Mrs Jean Mensa (middle), Chairperson, EC, speaking at the chamber of Parliament in Accra, flanked by Prof. Ken Attafuah (left), Executive Secretary, NIA, and Dr Eric Bossman Asare (right), Deputy Chairman, EC.
Mrs Jean Mensa (middle), Chairperson, EC, speaking at the chamber of Parliament in Accra, flanked by Prof. Ken Attafuah (left), Executive Secretary, NIA, and Dr Eric Bossman Asare (right), Deputy Chairman, EC.

EC must err on side of political equality, justice

Political equality is a fundamental premise of democracy, and since the late 18th century, there has been significant progress towards it in all leading democracies.


The importance of this ideal can be traced back to the direct democracy of ancient Athens (fifth and fourth centuries BC), where citizens were paid to attend the Assembly (Ekklesia) so that those who could not afford the loss of income by taking time from work for political exercise would not be excluded from participation.

Rather than having conditions that could potentially impede citizens’ exercise of their fundamental right to vote, in the modern era, voter registration laws and procedures further this core democratic ideal (political equality) and justice.
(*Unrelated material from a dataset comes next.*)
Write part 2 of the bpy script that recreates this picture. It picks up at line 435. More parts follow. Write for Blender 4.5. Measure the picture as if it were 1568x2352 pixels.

The attempt by the Electoral Commission (EC) to introduce a constitutional instrument (CI) that will make the new identity (ID) card issued by the National Identification Authority (NIA), the Ghana Card, the sole proof of citizenship and eligibility to register to vote, without doubt, would disenfranchise some Ghanaians.

Besides the fact that requiring only a single form of identification is limiting, not all Ghanaians have been able to acquire the said card. 

Greater good

The ultimate importance and inviolability of fundamental basic rights (which includes the right to vote) not even for the sake of any so-called greater good is made compellingly by the late American political philosopher John Rawls in his classic, A Theory of Justice (1971).

It is arguably the most influential philosophic work on the concept of justice and equality from the 20th century onwards.

Rawls sets up a hypothetical situation as though it was the beginning of a society and rational individuals were about to enter a contractual situation to decide on the basic principles that would govern their society.

He calls this initial situation the Original Position.

To ensure impartiality in the selection of these principles, the individuals in the Original Position are assumed to be behind a Veil of Ignorance, that is, they do not know their status in society wealth, rank, social class, education, natural talents, abilities and so on.

Given this informational limitation, Rawls argues that the individuals will ultimately choose fair principles for the basic structure of their society. 

Set of principles

Now, since the rationale behind individuals entering the contract in the first place is to negotiate for their personal advantage, the first set of principles they would agree to and prioritise would be those that border on the well-being and integrity of the personhood.

These can then be followed by principles governing the allocation of broader social benefits, such as income and wealth.

Therefore, the culmination is a two-tier principle of justice.

The first tier, as indicated earlier, would cover the equality of fundamental rights and freedoms for each person freedom from psychological oppression, physical assault and dismemberment, freedom from arbitrary arrest and seizure, and the right to vote and hold public office, among others.

Based on the prevailing logic, the rights under the first principle cannot be sacrificed for any so-called greater good.

For instance, more economic or social well-being cannot replace rights guaranteed by the first principle “no one has a reason to acquiesce an enduring loss for himself to bring about a greater net balance of satisfaction” (Rawls, 1971, p. 13).

The only instance where such rights can be forfeited would be to protect even far greater fundamental rights.

Full-proof system

So, the goal of keeping foreigners and minors off the voter register (as argued by the EC as the justification for the quest to use the Ghana card as the sole means of establishing eligibility) cannot supersede the risk of disenfranchising some Ghanaians (due to the manifestly inhibitive voter registration requirement that would result).

The ultimate objective of the EC should be to broaden political participation and deepen political equality by providing reasonable accommodation for all eligible citizens to register to vote. It must err on the side of justice.


The utilitarian benefit of having a foolproof system devoid of infiltration by non-eligible persons, though desirable, cannot justify the loss of the right to vote to even one eligible person no individual in the Original Position would agree to such an opportunity cost. 

Guarantor system

The guarantor system is a measure to protect the sanctity of the right of everyone to vote, in the full spirit of political equality.

Even in an advanced country such as Canada, which has a long history of keeping a robust citizen database, the guarantor system is still in operation.

No eligible voter should be left behind.

A just electoral system includes institutional conditions that provide the accommodations necessary for every individual to fully exercise his/her fundamental right to vote.


It is important for the EC to remember that the right to vote is a fundamental right, not a privilege.

The writer is an Assistant Professor of Environmental Sciences and Studies at Stonehill College in the Boston area, Massachusetts, U.S.A.